Take care when settling on your super solution
A DIVORCE from your husband or wife, or a separation from your de facto, normally results in a division of your assets and debts, whether they’re held separately or together, and accumulated superannuation is no exception.
Even if one of you hasn’t contributed to superannuation for many years, that person could still be entitled to a percentage of the other’s super.
A superannuation agreement can be put in place before, during or after your relationship, as part of a broader “binding financial agreement”.
This agreement can specify how super is to be split upon separation or divorce.
If you can’t come to an arrangement together, you might instead look to obtain financial orders, under which a court hearing will determine how the super is to be split between the two of you.
Because there are rules around when super can be accessed (for instance, you may need to have retired from the workforce), remember that splitting super won’t necessarily result in an immediate cash payout. Super is treated differently to other assets and debts.

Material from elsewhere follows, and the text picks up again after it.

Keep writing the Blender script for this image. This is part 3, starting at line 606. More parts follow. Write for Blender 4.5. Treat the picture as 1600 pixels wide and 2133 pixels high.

Depending on your circumstances, you may also wish to establish a “flagging agreement”, whereby the super fund is prevented from paying out any super until the flag is lifted, which may also result in a fee.
O Once the super-splitting order is made, whether by consent or after a court hearing, you’ll also need to provide a copy of the order to the super fund for it to be effective.
Some people prefer to avoid lengthy and stressful disputes by choosing to forgo some of their entitlements and get it over with. However, the trouble with doing this is that it may have significant financial consequences down the track, so it’s important to be armed with all the information you can to ensure the decisions you make are sound.